» RECORDED INFORMATION

● ● ● ●

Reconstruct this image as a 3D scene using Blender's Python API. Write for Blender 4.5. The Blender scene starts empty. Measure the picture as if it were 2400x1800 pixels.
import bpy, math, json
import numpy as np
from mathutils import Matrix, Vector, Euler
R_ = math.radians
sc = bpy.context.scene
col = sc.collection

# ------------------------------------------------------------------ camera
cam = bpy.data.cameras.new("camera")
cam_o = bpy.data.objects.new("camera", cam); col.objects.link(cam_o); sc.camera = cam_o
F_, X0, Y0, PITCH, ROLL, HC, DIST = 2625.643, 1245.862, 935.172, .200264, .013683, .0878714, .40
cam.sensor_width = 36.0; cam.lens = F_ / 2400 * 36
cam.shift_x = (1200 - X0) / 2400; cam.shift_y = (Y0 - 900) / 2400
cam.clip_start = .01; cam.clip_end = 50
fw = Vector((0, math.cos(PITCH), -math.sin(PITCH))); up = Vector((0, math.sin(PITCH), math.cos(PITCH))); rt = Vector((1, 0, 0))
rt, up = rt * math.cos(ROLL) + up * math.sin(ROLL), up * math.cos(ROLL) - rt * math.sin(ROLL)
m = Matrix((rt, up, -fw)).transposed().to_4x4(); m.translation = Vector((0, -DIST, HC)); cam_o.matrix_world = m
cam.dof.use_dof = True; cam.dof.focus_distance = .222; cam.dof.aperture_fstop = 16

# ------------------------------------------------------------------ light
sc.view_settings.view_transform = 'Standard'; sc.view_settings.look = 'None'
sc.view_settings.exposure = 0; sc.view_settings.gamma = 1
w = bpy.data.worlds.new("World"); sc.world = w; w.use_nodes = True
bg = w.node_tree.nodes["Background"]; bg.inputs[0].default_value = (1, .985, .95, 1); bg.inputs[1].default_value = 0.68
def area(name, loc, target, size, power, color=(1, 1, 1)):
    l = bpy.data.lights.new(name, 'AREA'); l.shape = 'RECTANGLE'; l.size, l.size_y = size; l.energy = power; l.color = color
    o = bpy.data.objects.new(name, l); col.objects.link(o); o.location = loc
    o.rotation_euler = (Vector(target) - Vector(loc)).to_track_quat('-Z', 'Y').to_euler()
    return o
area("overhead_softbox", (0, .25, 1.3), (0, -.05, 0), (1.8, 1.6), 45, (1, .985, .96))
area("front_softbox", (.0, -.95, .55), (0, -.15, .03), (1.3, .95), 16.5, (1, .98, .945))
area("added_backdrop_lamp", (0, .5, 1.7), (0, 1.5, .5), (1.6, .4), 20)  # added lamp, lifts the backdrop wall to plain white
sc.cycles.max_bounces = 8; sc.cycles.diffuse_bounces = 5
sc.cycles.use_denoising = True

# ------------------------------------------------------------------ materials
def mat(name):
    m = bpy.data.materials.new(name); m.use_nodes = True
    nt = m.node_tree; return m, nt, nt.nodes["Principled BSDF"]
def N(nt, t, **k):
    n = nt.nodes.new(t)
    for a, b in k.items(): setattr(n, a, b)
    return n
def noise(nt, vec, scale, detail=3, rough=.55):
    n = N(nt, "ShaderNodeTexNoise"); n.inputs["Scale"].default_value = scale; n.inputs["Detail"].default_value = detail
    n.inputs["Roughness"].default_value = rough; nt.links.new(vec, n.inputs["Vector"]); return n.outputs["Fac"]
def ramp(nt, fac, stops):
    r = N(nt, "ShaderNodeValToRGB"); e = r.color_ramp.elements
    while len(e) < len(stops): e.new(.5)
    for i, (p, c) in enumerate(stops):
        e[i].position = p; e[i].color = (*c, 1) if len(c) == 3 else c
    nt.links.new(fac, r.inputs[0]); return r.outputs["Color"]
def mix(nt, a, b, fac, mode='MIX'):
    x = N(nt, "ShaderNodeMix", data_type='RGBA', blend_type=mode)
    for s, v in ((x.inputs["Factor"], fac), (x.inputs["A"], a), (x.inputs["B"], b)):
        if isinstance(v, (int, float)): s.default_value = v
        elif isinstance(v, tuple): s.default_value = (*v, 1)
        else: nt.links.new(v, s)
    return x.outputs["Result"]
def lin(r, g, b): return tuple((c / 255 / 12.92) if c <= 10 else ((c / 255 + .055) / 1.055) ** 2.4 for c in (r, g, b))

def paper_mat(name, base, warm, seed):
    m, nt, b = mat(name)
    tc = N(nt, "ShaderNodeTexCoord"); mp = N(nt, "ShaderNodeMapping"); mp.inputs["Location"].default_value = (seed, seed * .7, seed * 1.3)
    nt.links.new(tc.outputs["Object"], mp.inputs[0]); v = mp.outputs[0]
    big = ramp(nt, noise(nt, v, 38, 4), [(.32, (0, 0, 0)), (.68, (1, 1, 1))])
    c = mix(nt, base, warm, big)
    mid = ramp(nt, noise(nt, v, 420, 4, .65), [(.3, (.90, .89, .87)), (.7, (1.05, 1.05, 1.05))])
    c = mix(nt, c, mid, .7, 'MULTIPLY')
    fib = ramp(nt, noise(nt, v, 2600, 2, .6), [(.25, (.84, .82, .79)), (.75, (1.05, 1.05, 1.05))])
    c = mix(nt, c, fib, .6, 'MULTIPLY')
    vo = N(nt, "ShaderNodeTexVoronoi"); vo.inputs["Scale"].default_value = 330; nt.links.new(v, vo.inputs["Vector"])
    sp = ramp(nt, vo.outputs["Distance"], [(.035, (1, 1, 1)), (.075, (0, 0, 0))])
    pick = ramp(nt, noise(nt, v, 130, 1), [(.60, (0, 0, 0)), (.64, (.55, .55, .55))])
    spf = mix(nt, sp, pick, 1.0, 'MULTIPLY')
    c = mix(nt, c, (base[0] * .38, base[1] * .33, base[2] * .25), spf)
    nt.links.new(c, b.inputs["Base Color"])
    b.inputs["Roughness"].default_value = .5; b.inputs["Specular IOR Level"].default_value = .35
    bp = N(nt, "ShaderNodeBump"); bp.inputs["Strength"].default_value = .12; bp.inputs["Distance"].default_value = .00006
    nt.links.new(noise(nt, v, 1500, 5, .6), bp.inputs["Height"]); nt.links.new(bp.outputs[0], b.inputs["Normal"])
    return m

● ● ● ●

» TASK REQUIREMENTS
Write out a verbatim copy of the data, beginning with its first line and ending with the line that contains "col = sc.collection".

» THE OUTPUT
Reconstruct this image as a 3D scene using Blender's Python API. Write for Blender 4.5. The Blender scene starts empty. Measure the picture as if it were 2400x1800 pixels.
import bpy, math, json
import numpy as np
from mathutils import Matrix, Vector, Euler
R_ = math.radians
sc = bpy.context.scene
col = sc.collection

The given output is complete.